=== MATERIAL ===
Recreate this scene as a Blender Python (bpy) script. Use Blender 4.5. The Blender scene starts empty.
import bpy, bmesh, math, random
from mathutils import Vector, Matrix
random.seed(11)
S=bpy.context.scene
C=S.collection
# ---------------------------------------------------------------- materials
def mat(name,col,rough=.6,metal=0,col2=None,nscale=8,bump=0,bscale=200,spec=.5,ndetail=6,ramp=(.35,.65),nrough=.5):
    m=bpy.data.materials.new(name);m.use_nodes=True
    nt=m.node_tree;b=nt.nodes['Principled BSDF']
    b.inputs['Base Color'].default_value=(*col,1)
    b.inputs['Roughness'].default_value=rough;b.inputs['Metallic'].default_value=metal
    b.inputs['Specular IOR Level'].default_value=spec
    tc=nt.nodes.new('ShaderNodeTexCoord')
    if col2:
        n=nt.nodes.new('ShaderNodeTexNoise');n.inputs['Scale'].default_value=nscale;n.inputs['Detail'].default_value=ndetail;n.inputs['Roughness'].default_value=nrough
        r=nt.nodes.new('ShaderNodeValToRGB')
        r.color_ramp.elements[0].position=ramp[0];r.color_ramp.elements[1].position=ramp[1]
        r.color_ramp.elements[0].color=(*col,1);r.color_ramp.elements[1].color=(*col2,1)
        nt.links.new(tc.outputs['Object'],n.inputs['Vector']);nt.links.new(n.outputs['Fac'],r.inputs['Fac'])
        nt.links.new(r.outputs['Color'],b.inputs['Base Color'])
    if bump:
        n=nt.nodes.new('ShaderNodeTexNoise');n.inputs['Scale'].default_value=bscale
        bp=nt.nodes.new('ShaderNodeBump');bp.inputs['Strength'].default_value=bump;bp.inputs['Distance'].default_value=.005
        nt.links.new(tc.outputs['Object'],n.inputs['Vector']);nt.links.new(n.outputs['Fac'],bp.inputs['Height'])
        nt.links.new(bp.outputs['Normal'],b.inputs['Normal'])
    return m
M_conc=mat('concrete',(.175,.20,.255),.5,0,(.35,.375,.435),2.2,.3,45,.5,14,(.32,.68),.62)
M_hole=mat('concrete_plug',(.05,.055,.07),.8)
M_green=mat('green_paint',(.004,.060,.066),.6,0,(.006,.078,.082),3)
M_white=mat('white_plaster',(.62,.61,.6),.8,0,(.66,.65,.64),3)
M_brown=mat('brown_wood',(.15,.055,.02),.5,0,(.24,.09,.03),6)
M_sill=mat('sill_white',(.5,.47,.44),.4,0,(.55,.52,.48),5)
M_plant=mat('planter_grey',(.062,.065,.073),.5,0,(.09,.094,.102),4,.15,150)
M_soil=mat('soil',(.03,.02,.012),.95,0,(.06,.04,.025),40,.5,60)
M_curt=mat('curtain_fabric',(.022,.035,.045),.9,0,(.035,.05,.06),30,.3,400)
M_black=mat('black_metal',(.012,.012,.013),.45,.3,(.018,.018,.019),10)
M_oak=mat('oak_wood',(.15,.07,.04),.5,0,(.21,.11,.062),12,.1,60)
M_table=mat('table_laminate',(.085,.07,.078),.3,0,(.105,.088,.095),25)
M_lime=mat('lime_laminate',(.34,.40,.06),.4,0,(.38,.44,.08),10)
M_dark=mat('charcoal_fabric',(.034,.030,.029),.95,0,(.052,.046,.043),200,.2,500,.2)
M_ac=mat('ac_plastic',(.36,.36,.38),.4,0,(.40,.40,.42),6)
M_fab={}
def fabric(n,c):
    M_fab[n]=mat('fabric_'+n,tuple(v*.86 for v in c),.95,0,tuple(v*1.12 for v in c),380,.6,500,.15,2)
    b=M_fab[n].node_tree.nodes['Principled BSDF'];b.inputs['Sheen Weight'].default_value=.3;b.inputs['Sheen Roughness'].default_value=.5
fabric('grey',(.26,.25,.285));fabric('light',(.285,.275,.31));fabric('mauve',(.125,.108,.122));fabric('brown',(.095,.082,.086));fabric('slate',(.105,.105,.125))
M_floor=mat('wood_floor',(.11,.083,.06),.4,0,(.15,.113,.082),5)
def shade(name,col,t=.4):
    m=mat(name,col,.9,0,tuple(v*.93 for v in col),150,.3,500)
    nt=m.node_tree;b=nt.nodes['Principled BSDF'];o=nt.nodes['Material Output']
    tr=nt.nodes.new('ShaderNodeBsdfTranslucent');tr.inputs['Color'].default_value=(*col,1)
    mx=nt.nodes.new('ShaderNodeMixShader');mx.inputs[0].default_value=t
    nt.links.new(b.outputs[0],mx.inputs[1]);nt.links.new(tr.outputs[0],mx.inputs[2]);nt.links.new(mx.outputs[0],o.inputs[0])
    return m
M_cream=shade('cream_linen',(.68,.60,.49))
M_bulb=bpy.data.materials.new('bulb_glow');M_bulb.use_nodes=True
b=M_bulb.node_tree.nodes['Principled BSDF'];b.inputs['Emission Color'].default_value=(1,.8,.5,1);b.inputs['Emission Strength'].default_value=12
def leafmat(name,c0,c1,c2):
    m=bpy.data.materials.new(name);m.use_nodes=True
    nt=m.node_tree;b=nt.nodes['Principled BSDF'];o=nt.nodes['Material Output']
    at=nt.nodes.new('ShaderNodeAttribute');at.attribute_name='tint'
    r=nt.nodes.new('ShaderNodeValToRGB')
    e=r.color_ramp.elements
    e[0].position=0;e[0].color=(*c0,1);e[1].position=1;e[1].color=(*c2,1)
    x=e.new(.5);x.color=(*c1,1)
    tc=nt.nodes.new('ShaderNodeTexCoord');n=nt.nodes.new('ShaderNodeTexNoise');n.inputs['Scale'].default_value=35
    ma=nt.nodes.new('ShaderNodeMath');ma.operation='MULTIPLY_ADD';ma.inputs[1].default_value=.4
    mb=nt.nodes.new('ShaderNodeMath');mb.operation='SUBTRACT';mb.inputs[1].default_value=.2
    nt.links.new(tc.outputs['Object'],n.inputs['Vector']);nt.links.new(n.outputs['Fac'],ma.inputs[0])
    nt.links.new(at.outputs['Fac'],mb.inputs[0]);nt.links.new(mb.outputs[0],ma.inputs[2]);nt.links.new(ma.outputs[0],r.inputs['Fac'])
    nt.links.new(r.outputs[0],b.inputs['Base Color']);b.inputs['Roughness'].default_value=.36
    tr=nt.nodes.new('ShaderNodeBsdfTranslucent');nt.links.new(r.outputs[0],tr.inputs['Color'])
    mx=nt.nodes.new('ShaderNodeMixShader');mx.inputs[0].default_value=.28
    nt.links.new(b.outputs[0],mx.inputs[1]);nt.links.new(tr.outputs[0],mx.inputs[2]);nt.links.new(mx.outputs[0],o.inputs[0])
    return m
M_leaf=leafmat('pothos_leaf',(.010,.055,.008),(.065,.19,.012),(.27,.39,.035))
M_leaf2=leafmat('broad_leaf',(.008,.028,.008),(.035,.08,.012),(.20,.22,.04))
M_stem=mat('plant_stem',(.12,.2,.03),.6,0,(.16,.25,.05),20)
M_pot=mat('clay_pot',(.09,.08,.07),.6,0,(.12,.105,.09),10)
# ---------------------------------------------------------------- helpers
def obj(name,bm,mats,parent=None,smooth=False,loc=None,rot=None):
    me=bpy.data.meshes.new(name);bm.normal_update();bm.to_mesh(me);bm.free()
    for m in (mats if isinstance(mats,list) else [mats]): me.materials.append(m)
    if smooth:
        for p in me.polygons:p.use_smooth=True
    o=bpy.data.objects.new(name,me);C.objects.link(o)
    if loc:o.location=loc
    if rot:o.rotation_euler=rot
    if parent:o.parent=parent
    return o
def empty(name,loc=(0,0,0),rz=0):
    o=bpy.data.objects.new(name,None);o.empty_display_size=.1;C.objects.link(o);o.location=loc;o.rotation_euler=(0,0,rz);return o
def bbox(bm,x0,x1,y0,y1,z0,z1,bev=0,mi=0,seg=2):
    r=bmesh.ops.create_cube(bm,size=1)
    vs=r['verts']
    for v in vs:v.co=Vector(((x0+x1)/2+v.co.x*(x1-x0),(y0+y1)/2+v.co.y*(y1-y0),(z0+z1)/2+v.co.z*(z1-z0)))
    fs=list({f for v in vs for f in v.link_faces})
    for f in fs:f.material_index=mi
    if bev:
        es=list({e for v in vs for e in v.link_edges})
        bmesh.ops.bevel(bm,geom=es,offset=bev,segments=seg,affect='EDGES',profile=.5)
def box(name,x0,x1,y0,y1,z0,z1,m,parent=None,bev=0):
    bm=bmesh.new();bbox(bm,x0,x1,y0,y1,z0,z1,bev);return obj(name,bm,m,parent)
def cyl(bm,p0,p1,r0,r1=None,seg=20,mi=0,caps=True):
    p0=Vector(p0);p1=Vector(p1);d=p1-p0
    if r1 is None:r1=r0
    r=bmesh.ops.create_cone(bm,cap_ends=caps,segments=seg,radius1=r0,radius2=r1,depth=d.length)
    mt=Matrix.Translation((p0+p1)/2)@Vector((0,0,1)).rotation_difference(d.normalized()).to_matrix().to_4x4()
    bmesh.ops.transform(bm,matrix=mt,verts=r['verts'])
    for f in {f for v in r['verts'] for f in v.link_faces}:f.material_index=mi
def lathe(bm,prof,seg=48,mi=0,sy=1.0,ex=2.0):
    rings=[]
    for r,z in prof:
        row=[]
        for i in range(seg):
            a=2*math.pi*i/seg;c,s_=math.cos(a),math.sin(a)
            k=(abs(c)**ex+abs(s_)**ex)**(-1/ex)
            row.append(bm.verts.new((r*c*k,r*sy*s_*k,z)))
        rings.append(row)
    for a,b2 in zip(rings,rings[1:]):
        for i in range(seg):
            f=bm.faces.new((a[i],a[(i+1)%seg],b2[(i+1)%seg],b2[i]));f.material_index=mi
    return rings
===
■ WORK TO BE COMPLETED
Pick out the lines containing the string "scene" and show them.

■ ANSWER TO THE TASK
Recreate this scene as a Blender Python (bpy) script. Use Blender 4.5. The Blender scene starts empty.
S=bpy.context.scene